She defended the government’s decision to grant fuel import licences to the Uganda National Oil Company, describing it as a strategic move aimed at strengthening national energy security.

On rising fuel prices, the minister attributed the increases largely to the appreciation of the US dollar but noted that ongoing engagements with oil marketing companies have helped contain further hikes.

She said government continues to engage fuel firms to regulate excessive price increments despite global pressures and logistical costs.

Nankabirwa presented a proposed budget of Shs2.282 trillion for the oil and energy sector for the 2026/27 financial year.

Of this, Shs18.9 billion is allocated for wages, Shs186.8 billion for non-wage recurrent expenditure, and Shs951.6 billion for development, while Shs1.125 trillion is expected from external financing.

However, lawmakers expressed concern after learning that the Petroleum Fund, previously approved by Parliament, remains unfunded.

The Petroleum Authority of Uganda is seeking Shs106.868 billion, covering wage, recurrent, and development expenditures.

The minister also reaffirmed Uganda’s ambition to achieve first oil, noting that companies such as TotalEnergies and CNOOC have made significant progress in drilling activities at the Tilenga and Kingfisher oil fields.

She disclosed that more than 224 wells have already been drilled, surpassing initial targets, and that technical commissioning of oil production is expected by July 31, with key infrastructure components anticipated by October.

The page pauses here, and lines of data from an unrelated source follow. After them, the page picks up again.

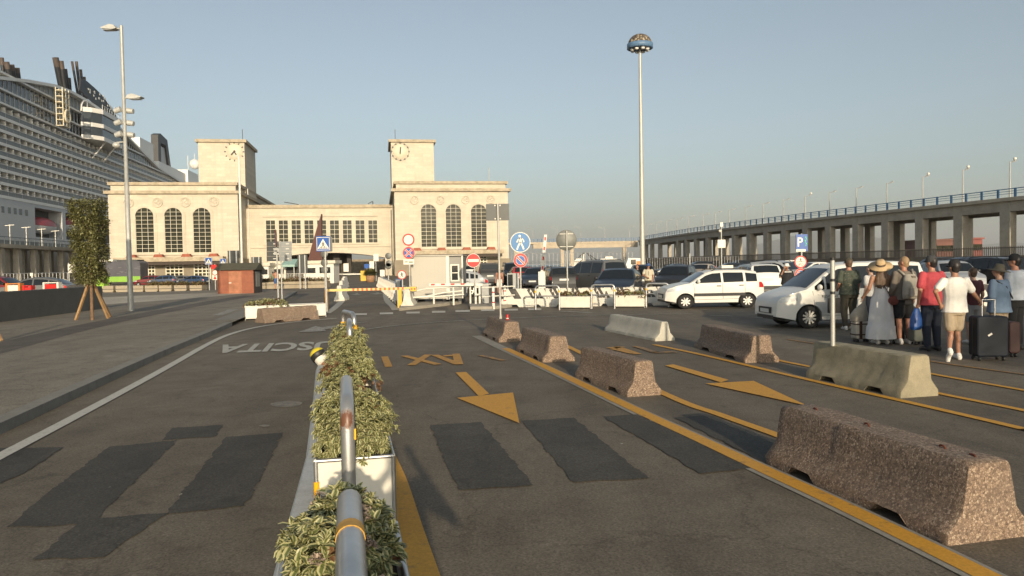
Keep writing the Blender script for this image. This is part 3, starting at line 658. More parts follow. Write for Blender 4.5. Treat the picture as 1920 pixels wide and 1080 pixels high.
for i in range(9):
    a, z1 = FB(498.2+24.0*i, 413, DY); b, _ = FB(516+23.9*i, 413, DY); _, z0 = FB(505+24*i, 456.5, DY)
    win_grid(TB, a, b, z0, z1, DY, 2, 5, False, .06)
# pier with the downpipe, pillars inside the arch
MB().cyl((mx1-.5, DY-.15, 0), (mx1-.5, DY-.15, ztop-1), .09, 6).build('downpipe', DARKGREY, TB); MB().cyl((mx0+.4, DY-.15, 0), (mx0+.4, DY-.15, ztop+3), .09, 6).build('downpipe', WHITE, TB)
for px, wpx in ((632, 12), (655, 8)):
    a = FB(px, 500, DY+5)[0]; MB().box(a-wpx*.05, DY+4, 0, a+wpx*.05, DY+5.2, za-.05).build('pillar', M('dark_pillar', (.05, .045, .04), .8), TB)
a, z1 = FB(644, 494, DY+3.9); MB().box(a, DY+3.85, z1-1.6, a+.95, DY+3.9, z1).build('notice', WHITE, TB)
# dark hall behind the arch on its left, open passage on the right
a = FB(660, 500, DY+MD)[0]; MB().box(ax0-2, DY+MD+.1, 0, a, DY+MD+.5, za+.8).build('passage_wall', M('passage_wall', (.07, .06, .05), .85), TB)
# thin masts on the right wing roof and cables on the middle roof
x, z = FB(917, 339, 5); MB().cyl((x, 5, z-.3), (x, 5, z+2.5), .07, 6).build('antenna', POLE, TB)
mb = MB(); q = [FB(533, 379, DY+4), FB(560, 383.5, DY+4), FB(690, 382, DY+4), FB(699, 377.5, DY+4)]
for i in (0, 2): mb.cyl((q[i][0], DY+4, q[i][1]), (q[i+1][0], DY+4, q[i+1][1]), .08, 5)
mb.cyl((q[3][0], DY+4, q[3][1]), (q[3][0], DY+4, ztop-.3), .09, 5); mb.build('roof_cable', DARKGREY, TB)
# the far stone wall seen through the arch
fw = thing('quay_wall', 'rough sunlit stone wall seen through the low arch', 'wall', BO+BY*62, PHI)
a = FB(640, 500, 62)[0]; b = FB(735, 500, 62)[0]; zt = FB(700, 486, 62)[1]; MB().box(a, 0, 0, b, 2, zt).build('masonry', fm('rubble', _concrete((.40, .33, .24), 1.2, (.12, .09, .06), .9)), fw)
# ================================================================ cruise ship
LD = 82.0
cl = (Vector((0, 0, CAMZ))-BO).dot(BX); SX = cl-LD            # local x of the ship's near side
def SP(px, py, inb=0.0):
    d = ray(px, py); c = Vector((0, 0, CAMZ)); t = ((BO-c).dot(BX)+SX-inb)/d.dot(BX); q = c+d*t
    return (q-BO).dot(BY), q.z
SO = BO+BX*SX
SH = thing('cruise_ship', 'huge white cruise ship with rows of balconies moored behind the left wing', 'ship', SO, PHI)
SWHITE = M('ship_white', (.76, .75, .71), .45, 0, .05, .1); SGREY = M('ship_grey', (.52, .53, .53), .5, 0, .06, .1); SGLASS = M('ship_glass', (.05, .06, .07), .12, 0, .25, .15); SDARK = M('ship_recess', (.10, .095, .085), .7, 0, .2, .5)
SBAL = M('balustrade_glass', (.115, .12, .12), .35, 0, .1, .2)
S0 = SP(-170, 400)[0]; S1 = SP(420, 400)[0]; DECKH = 2.92; ZB = SP(0, 367)[1]
def sbox(mb, s0, s1, x0, x1, z0, z1): return mb.box(x0, s0, z0, x1, s1, z1)   # x: 0 at the ship side, minus is inboard
# hull
mb = MB(); lb0, lzt = SP(65, 389); lb1, lzb = SP(150, 452)
lzt = SP(65, 389)[1]; lzb = SP(65, 444)[1]
sbox(mb, S0, lb0, -30, 0, -1, ZB-.2); sbox(mb, lb0, S1, -30, -3.5, -1, ZB-.2); sbox(mb, lb0, S1, -3.5, 0, lzt, ZB-.2); sbox(mb, lb0, S1, -3.5, 0, -1, lzb)
for px in (117, 124): s = SP(px, 420)[0]; sbox(mb, s, s+2.2, -3.5, 0, lzb, lzt) if px == 117 else None
mb.build('hull', SGREY, SH)
MB().box(-3.49, lb0, lzb, -3.3, S1, lzt).build('lifeboat_bay', SDARK, SH)
for px0, px1 in ((66, 112), (128, 172)):
    a, zt = SP(px0, 405); b, zb = SP(px1, 425); zt = SP(px0, 404)[1]; zb = SP(px0, 421)[1]; zk = SP(px0, 441)[1]; mb = MB(); cx = -1.4; n = 14; vs = []
    for i in range(n+1):
        t = i/n; k = math.sin(math.pi*min(1, max(0, .04+t*.92)))**.35; y = a+(b-a)*t
        for j in range(9): an = math.pi*j/8; vs.append((cx+1.7*k*math.cos(an), y, zb+(zt-zb)*k*math.sin(an)))
    mb.add(vs, [(i*9+j, i*9+j+1, (i+1)*9+j+1, (i+1)*9+j) for i in range(n) for j in range(8)], True); lbt = mb.build('lifeboat', M('lifeboat_red', (.36, .035, .04), .45), SH, fixn=True)
    mb = MB(); vs = []
    for i in range(n+1):
        t = i/n; k = math.sin(math.pi*min(1, max(0, .04+t*.92)))**.4; y = a+(b-a)*t
        for j in range(9): an = math.pi+math.pi*j/8; vs.append((cx+1.7*k*math.cos(an), y, zb-.05+(zb-zk)*k*math.sin(an)*.75))
    mb.add(vs, [(i*9+j, i*9+j+1, (i+1)*9+j+1, (i+1)*9+j) for i in range(n) for j in range(8)], True); mb.build('lifeboat_hull', SWHITE, lbt, fixn=True)
for i, px in enumerate((5, 17, 28, 38, 49)):
    a, z1 = SP(px-2.6, 386.5+i*1.6); b, _ = SP(px+2.6, 386); z0 = SP(px, 398.5+i*1.5)[1]; MB().box(0, a, z0, .04, b, z1).build('hull_window', SGLASS, SH)
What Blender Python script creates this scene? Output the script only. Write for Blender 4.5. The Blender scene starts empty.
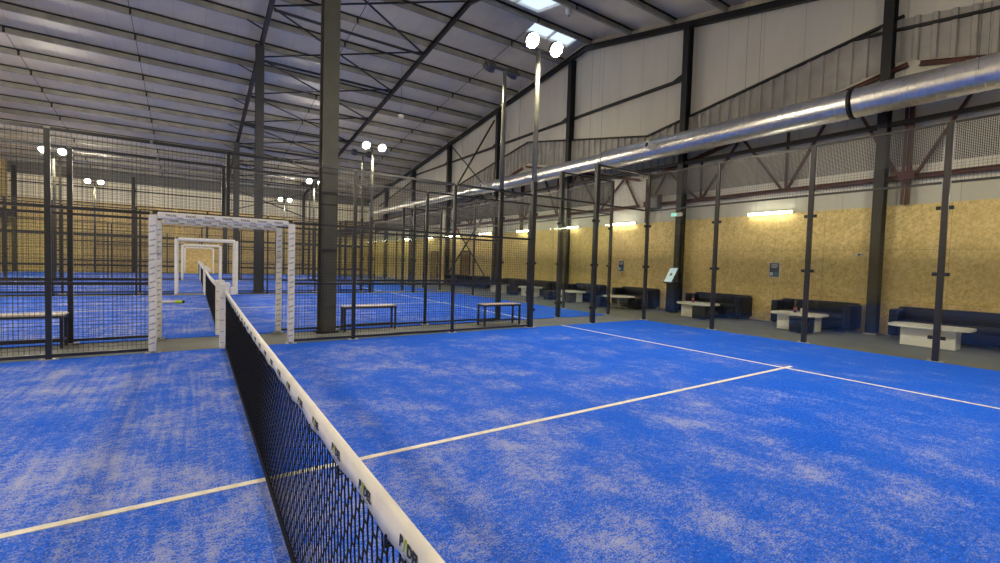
import bpy, bmesh, math, random
from mathutils import Vector, Matrix
random.seed(7)
PI = math.pi
scn = bpy.context.scene
COL = scn.collection

# ------------------------------------------------------------------ helpers
class MB:
    """collects shapes; build() links them as one mesh object"""
    def __init__(s): s.bm = bmesh.new()
    def box(s, x0, x1, y0, y1, z0, z1, M=None, bev=0, seg=2):
        r = bmesh.ops.create_cube(s.bm, size=1)
        vs = r['verts']
        T = Matrix.Translation(((x0+x1)/2, (y0+y1)/2, (z0+z1)/2)) @ Matrix.Diagonal((abs(x1-x0), abs(y1-y0), abs(z1-z0), 1))
        if bev:
            bmesh.ops.transform(s.bm, matrix=T, verts=vs)
            es = list({e for v in vs for e in v.link_edges})
            before = set(s.bm.verts) - set(vs)
            bmesh.ops.bevel(s.bm, geom=es, offset=bev, segments=seg, profile=.5, affect='EDGES')
            if M is not None:
                bmesh.ops.transform(s.bm, matrix=M, verts=[v for v in s.bm.verts if v not in before])
            return s
        if M is not None: T = M @ T
        bmesh.ops.transform(s.bm, matrix=T, verts=vs)
        return s
    def cyl(s, a, b, r, n=10, r2=None, caps=True):
        a, b = Vector(a), Vector(b); d = b-a
        q = d.to_track_quat('Z', 'Y').to_matrix().to_4x4()
        bmesh.ops.create_cone(s.bm, cap_ends=caps, segments=n, radius1=r, radius2=r if r2 is None else r2, depth=d.length,
                              matrix=Matrix.Translation((a+b)/2) @ q)
        return s
    def bar(s, a, b, w, h=None, up=(0, 0, 1)):
        """rectangular bar between two points"""
        h = w if h is None else h
        a, b = Vector(a), Vector(b); d = b-a; L = d.length; d.normalize()
        u = Vector(up)
        if abs(d.dot(u)) > .99: u = Vector((0, 1, 0))
        sd = d.cross(u).normalized(); u = sd.cross(d).normalized()
        M = Matrix((( sd.x, u.x, d.x, 0), (sd.y, u.y, d.y, 0), (sd.z, u.z, d.z, 0), (0, 0, 0, 1)))
        T = Matrix.Translation((a+b)/2) @ M @ Matrix.Diagonal((w, h, L, 1))
        bmesh.ops.create_cube(s.bm, size=1, matrix=T)
        return s
    def ibeam(s, a, b, w, h, t=.012, up=(0, 0, 1)):
        """I section: flanges of width w, depth h along up"""
        a, b = Vector(a), Vector(b); d = (b-a).normalized(); u = Vector(up)
        sd = d.cross(u).normalized(); u = sd.cross(d).normalized()
        o = u*(h/2-t/2)
        s.bar(a+o, b+o, w, t, u); s.bar(a-o, b-o, w, t, u); s.bar(a, b, t, h-2*t, u)
        return s
    def prism(s, pts, vec):
        """extrude polygon pts (3D) by vec"""
        vec = Vector(vec)
        A = [s.bm.verts.new(p) for p in pts]; B = [s.bm.verts.new(Vector(p)+vec) for p in pts]
        n = len(pts)
        s.bm.faces.new(A); s.bm.faces.new(list(reversed(B)))
        for i in range(n): s.bm.faces.new((A[i], B[i], B[(i+1) % n], A[(i+1) % n]))
        return s
    def quad(s, *p):
        s.bm.faces.new([s.bm.verts.new(q) for q in p]); return s
    def lathe(s, prof, axis='Y', n=24, c=(0, 0, 0)):
        """prof: list of (t, r) along the axis"""
        rings = []
        for t, r in prof:
            ring = []
            for k in range(n):
                a = 2*PI*k/n; u, v = r*math.cos(a), r*math.sin(a)
                p = {'Y': (u, t, v), 'Z': (u, v, t), 'X': (t, u, v)}[axis]
                ring.append(s.bm.verts.new((p[0]+c[0], p[1]+c[1], p[2]+c[2])))
            rings.append(ring)
        for A, B in zip(rings, rings[1:]):
            for k in range(n): s.bm.faces.new((A[k], A[(k+1) % n], B[(k+1) % n], B[k]))
        return s
    def mesh(s, name, smooth=False):
        bmesh.ops.recalc_face_normals(s.bm, faces=s.bm.faces[:])
        me = bpy.data.meshes.new(name); s.bm.to_mesh(me); s.bm.free()
        if smooth:
            for f in me.polygons: f.use_smooth = True
        return me
    def build(s, name, mat, parent=None, loc=None, smooth=False):
        return link(name, s.mesh(name, smooth), mat, parent, loc)

def link(name, me, mat, parent=None, loc=None):
    o = bpy.data.objects.new(name, me)
    if mat is not None and not len(me.materials): me.materials.append(mat)
    COL.objects.link(o)
    if parent is not None: o.parent = parent
    if loc is not None: o.location = loc
    return o
def tag(o, label=None, cat=None, group=None, kind=None):
    if label: o['label'] = label
    if cat: o['category'] = cat
    if group: o['group'] = group
    if kind: o['kind'] = kind
    return o
def thing(name, label, cat, loc=(0, 0, 0), rz=0, group=None, kind=None):
    o = bpy.data.objects.new(name, None); COL.objects.link(o)
    o.location = loc; o.rotation_euler = (0, 0, rz); o.empty_display_size = .1
    return tag(o, label, cat, group, kind)
def dup(root, loc, rz=None, label=None, group=None):
    r = root.copy(); COL.objects.link(r); r.location = loc
    if rz is not None: r.rotation_euler = (0, 0, rz)
    if label: r['label'] = label
    if group: r['group'] = group
    for ch in list(root.children):
        c = ch.copy(); COL.objects.link(c); c.parent = r
        for g in ch.children:
            d = g.copy(); COL.objects.link(d); d.parent = c
    return r
ORD = ['first', 'second', 'third', 'fourth', 'fifth', 'sixth', 'seventh', 'eighth', 'ninth', 'tenth', 'eleventh', 'twelfth',
       'thirteenth', 'fourteenth', 'fifteenth', 'sixteenth', 'seventeenth', 'eighteenth']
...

Despite the assurances, Members of Parliament remained skeptical about shifting timelines for oil production.

The committee called for clearer schedules and greater accountability, particularly regarding delays and restructuring within the energy sector, including the Rural Electrification Agency.

Legislators also raised concerns about funding gaps, unpaid contractors, and the broader implications for Uganda’s national development agenda.